Den Schlusspunkt der Konferenz setzte Burkhard Warmuth, Programmmanager Green Energy Hub Moorburg von den Hamburger Energiewerken, mit seinem Überblick zum IPCEI-geförderten Projekt in Moorburg. Der Standort biete dutzende Vorteile für die Entstehung von grünem Wasserstoff. Darunter: Anschluss an das 380 kV Höchstspannungsnetz, eine Schnittstelle zum geplanten Wasserstoffnetz, eine verkehrsgünstige Lage und die Möglichkeit, vorhandene technische Infrastruktur nachzunutzen.
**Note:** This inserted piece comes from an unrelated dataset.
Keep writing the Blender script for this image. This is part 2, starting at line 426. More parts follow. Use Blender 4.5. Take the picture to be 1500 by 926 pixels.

Die 100 MW Elektrolyse werde von Siemens Energy in Deutschland produziert und solle 2027 kommerziell in den Betrieb gehen. Ein Ausbau der Kapazität auf bis zu 800 MW sei möglich.
Mit den Worten „Wenn weniger Geld für die Energietransformation verfügbar ist, sollte diese Mittel fokussierter ausgegeben, anstatt mit der Gießkanne verteilt werden. Hamburg bietet viele sinnvolle Projekte“, leitete Jan Rispens zum informellen Teil des Abends über. Bei Essen und Getränken tauschten sich die Teilnehmer:innen noch angeregt über die Fachvorträge aus und ließen den Abend ausklingen.